Bolden was extensively cross-examined concerning his drug usage. He admitted using drugs since 1979 and admitted taking cocaine a few days before the incident. Neither Priscilla’s nor Garrett’s testimony would have contradicted or added to Bolden’s testimony. The defendants fully presented Bolden’s previous drug usage, and the jury could assess the evidence in determining his credibility. People v. Ganci (1978), 57 Ill. App. 3d 234, 372 N.E.2d 1077.


The trial court sentenced Beard and Carl to five and seven years’ imprisonment respectively, but sentenced Jerome to 30 months’ probation. Carl and Beard argue their sentences are grossly disparate from Jerome’s. They contend Jerome’s previous record and potential for rehabilitation were as bad or worse then theirs. The trial court agreed but decided Jerome’s level of participation in the offense did not justify imprisonment. A disparity in sentences will not be disturbed on review where warranted by differences in the nature and extent of the concerned defendant’s participation in the offense. (People v. Godinez (1982), 91 Ill. 2d 47, 55, 434 N.E.2d 1121, 1125-26.) The evidence supports the court’s decision. Carl was the instigator and direct cause of the loss of sight in Bolden’s right eye. Beard struck Bolden twice in the face and held him for Carl. Bolden testified Jerome had kicked him once, but he had also told police officers that Jerome had not hit him. Jerome’s previous injury severely limited his ability to participate in the scuffle.

*826 The defendants next contend that the trial court erred in ordering Beard and Jerome to pay restitution, but not Carl. The rationale offered for this argument is that the defendants who are similarly situated may not receive grossly disparate sentences. (People v. Henne (1973), 10 Ill. App. 3d 179, 293 N.E.2d 172.) Beard and Jerome maintain that they were less culpable than Carl and had previous records no worse than his.

The restitution provision in effect when the defendants were sentenced (Ill. Rev. Stat. 1983, ch. 38, par. 1005 — 5—6) did not preclude the trial court from ordering restitution as to some, but not all, codefendants. The statute is permissive rather than mandatory. The defendants have referred to the language of this section as it has been amended (see Ill. Ann. Stat., ch. 38, par. 1005 — 5—6, at 65-67 (Smith-Hurd Supp. 1985)), but that language is not applicable to this case and we offer no comment upon the operation of the provision as amended.

The trial court in sentencing a defendant does not operate in a vacuum in considering sentencing options such as incarceration, fine, and restitution. There is but one sentence with components as to each defendant.
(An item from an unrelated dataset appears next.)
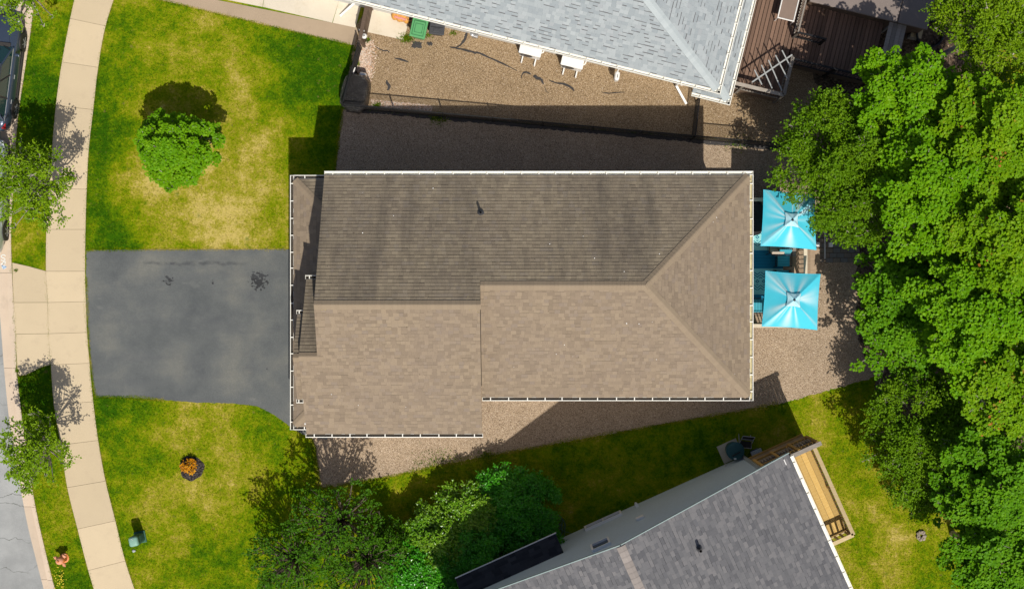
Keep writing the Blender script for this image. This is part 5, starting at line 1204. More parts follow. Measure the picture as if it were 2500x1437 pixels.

If the comparative sentencing dispositions of codefendants are not otherwise an abuse of discretion, the fact that a restitution order is entered as to some, but not all, codefendants does not itself require that the restitution orders be vacated. In the present case, the record justifies the sentences imposed. We find the defendants’ sentences, considering all the components which make up those sentences, are not unduly disparate as to amount to an abuse of discretion. We, however, find that remand is necessary to determine the amount and conditions of payment. People v. Pearson (1982), 108 Ill. App. 3d 241, 439 N.E.2d 31.

For these reasons, the defendants’ convictions are affirmed. The defendants’ sentences are also affirmed, except that portion of Jerome Givens’ and Aaron Beard’s dealing with restitution, which is vacated and remanded for a hearing on the amount and manner of payment.

Affirmed in part, vacated in part and remanded.

GREEN, P.J., and MORTHLAND, J., concur.